В самом деле, как мы читаем? Мы видим букву, вспоминая, что в детстве нас учили: это «а», а не «б». Мы видим следующую букву – и вспоминаем слог. Мы предполагаем слово – и предполагаем контекст, и, наконец, говорим: «Азбука». Чтобы сочинить слово «азбука», нужно формально то же самое. Различие между этими видами деятельности известно всем, но оно по природе своей субъективно: если ты читаешь то, что вообще никто больше не может прочесть, проверка того, не выдумал ли ты прочитанное, невозможна. Если тебя никто не хочет проверять, то только ты знаешь, прочитал ты это или выдумал. Но для того, чтобы даже для себя точно знать ответ, нужна уверенность: я – то, что я о себе думаю, я точно знаю, что такое «я» и как оно соотносится с внешним миром.
Тексты, обнаруженные на дне церы, этой деревянной миски, полной до краев буквами и словами, настолько примечательны, что делают Новгородский кодекс идеально созвучным всем десяти векам развития страны. До того как я познакомился с этой историей, я и не предполагал, что такое в принципе возможно.
***
Россия литературоцентрична еще со времен Руси. Яков Лурье в одной из своих работ предполагает, что конкуренция летописателей Руси до XV века, когда создаются первые общерусские своды, постоянная попытка коррекции текстов летописей была связана с функцией этих текстов – они, возможно, использовались как конституции: в тексте власти предержащие искали обоснования собственных действий. Если это так, то за тысячелетие мы недалеко ушли, и это не может быть хорошо или плохо: Россия была и есть редактируемый текст.
Это положение само по себе – основа собственного российского национального мифа. На дне церы Андрей Зализняк прочитал/реконструировал около десятка текстов, часть которых по факту являются первыми известными русскими литературными произведениями. Видимо, они не менее чем на два-три десятка лет старше песен Бояна, пара цитат из которых обнаруживается в тексте «Слова». Цера принадлежала самому первому русскому литератору, свидетелю Крещения Руси Владимиром и появления христианской культуры, продолжившей культуру восточных славян, литературные памятники которой нам неизвестны.
Что пишет человек, видимо, уже не совсем молодой, в 1002 году от Рождества Христова пишущий в Новгороде на восковой табличке, которую к тому же в любой момент можно стереть? О чем думает, то и пишет. Ему же не приходит в голову, что через какую-то тысячу лет книжники смогут это прочесть.

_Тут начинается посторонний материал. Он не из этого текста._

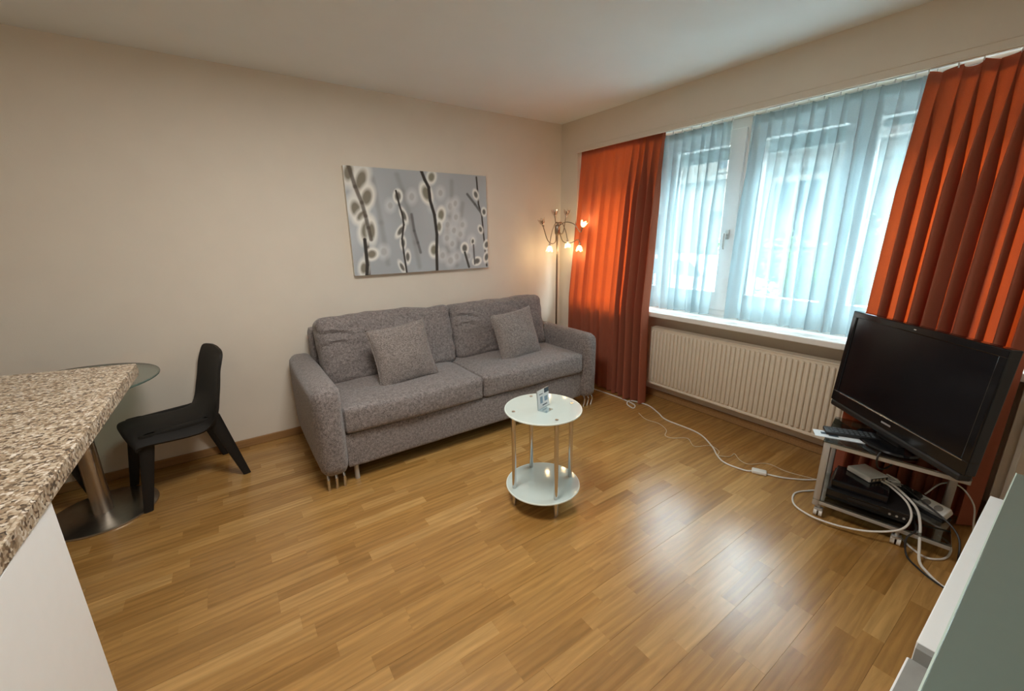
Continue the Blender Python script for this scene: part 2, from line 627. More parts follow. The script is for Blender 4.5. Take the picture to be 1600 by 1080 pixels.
def struct(name, bm, mat, label, smooth=False, parent=None):
    o = obj(name, bm, mat, parent, smooth)
    if parent is None:
        props(o, label, name.split('_')[0], None, 'structure')
    return o


floor = struct('floor', box(RX0 - .1, 0.5, RY0 - .1, 0.1, -0.12, -0.004), M['subfloor'], 'three-strip oak laminate floor of the living room')
struct('ceiling', box(RX0 - .1, 0.5, RY0 - .1, 0.1, H, H + 0.15), M['ceiling'], 'plain white painted ceiling above the sofa')
struct('wall_back', box(RX0 - .1, 0.5, 0, 0.12, -.1, H), M['wall'], 'cream painted wall behind the sofa and picture')
struct('wall_left', box(RX0 - .12, RX0, RY0, 0, -.1, H), M['wall'], 'cream wall at the kitchen end beyond the counter')
struct('wall_front', box(RX0 - .1, 0.5, RY0 - .12, RY0, -.1, H), M['wall'], 'cream wall behind the white sideboard')
WY0, WY1 = -3.172, -0.23                    # window recess along y
bm = bmesh.new()
add_box(bm, 0, 0.5, WY1, 0.0, -.1, H)
add_box(bm, 0, 0.5, RY0, WY0, -.1, H)
add_box(bm, 0, 0.5, WY0, WY1, 2.20, H)
add_box(bm, 0, 0.018, WY0, WY1, 2.168, 2.20)
add_box(bm, 0.18, 0.5, WY0, WY1, -.1, 0.76)
struct('wall_right', bm, M['wall'], 'cream window wall with a wide curtained recess')
bm = bmesh.new()
add_box(bm, -0.012, 0.004, WY0 + 0.0, WY1 + 0.01, 2.163, 2.172, 0.002)
add_box(bm, -0.005, 0.004, WY0 + 0.0, WY1 + 0.01, 2.205, 2.209, 0.001)
struct('trim_1', bm, M['wall'], 'narrow cream ledge along the pelmet above the curtains')
struct('trim_2', box(-0.022, 0.0, -3.222, -3.203, 0, H, 0.003), M['sill'], 'slim pale duct in the corner right of the right curtain')
for nm, bx in (('baseboard_back', (RX0, 0.0, -0.014, 0.0, 0, 0.055)), ('baseboard_right', (0.166, 0.18, WY0, WY1, 0, 0.06)),
               ('baseboard_left', (RX0, RX0 + .014, RY0, -0.014, 0, 0.055))):
    struct(nm, box(*bx, bevel=0.003), M['skirting'], 'brown oak-look baseboard at the foot of the ' + ('sofa wall' if 'back' in nm else 'window wall under the radiator' if 'right' in nm else 'kitchen-end wall'))
struct('window_sill', box(-0.015, 0.30, WY0, WY1, 0.76, 0.80, bevel=0.006), M['sill'], 'long white window sill above the radiator')

struct('wall_sky_blocker', box(-6, 0.5, -22, 20, H + 0.16, 23), M['plaster'], 'unseen upper storeys above the flat, added to shade the street from the sky')  # added out of view to block sky, so the houses opposite stay darker

# ---- floor strips: the printed three-strip boards, every strip a piece
SW = 0.064
strip_mesh = {}


def strip_me(L):
    k = round(L, 3)
    if k not in strip_mesh:
        b = bmesh.new()
        g = 0.00006
        add_box(b, g, k - g, g, SW - g, -0.006, 0.0)
        me = bpy.data.meshes.new('plank')
        b.to_mesh(me)
        b.free()
        me.materials.append(M['oak'])
        strip_mesh[k] = me
    return strip_mesh[k]


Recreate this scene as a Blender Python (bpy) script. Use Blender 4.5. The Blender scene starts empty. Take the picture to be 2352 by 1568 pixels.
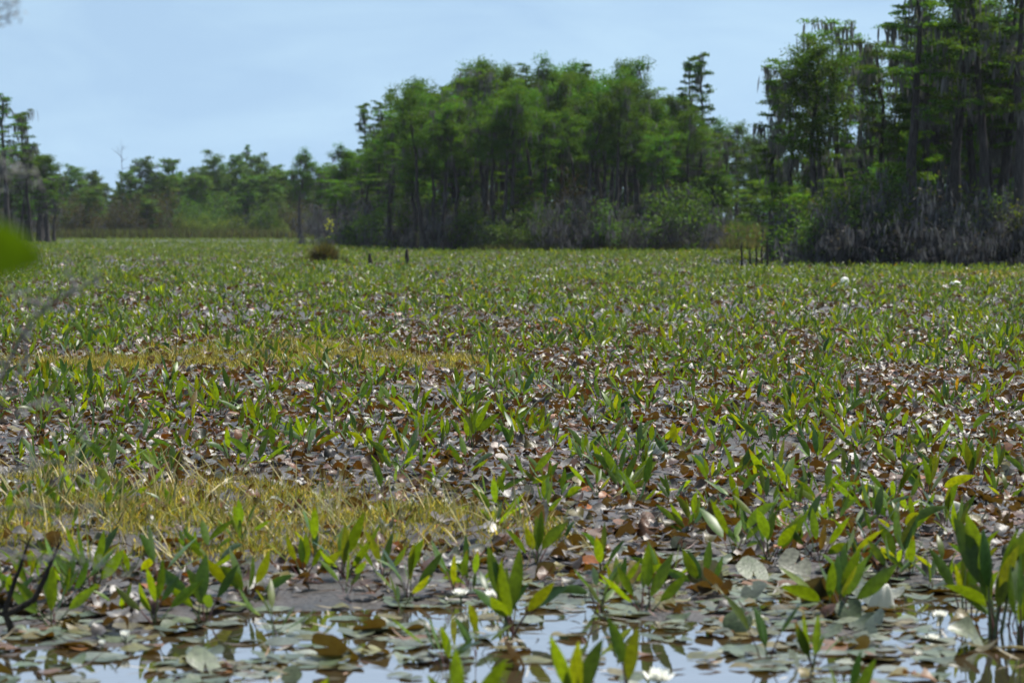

Поэтому он, например, пишет: «В 999 году я, мних Исаакий, поставлен в Суздале попом». В какой церкви? В церкви Святого Александра Армянина. И понятно, почему нет цоканья: как сказал бы лингвист, в Северо-Восточной Руси вторая палатализация заднеязычных уже прошла, а в Новгороде смягченные «ц» и «ч» так и будут отсутствовать до появления радио, а затем телевидения.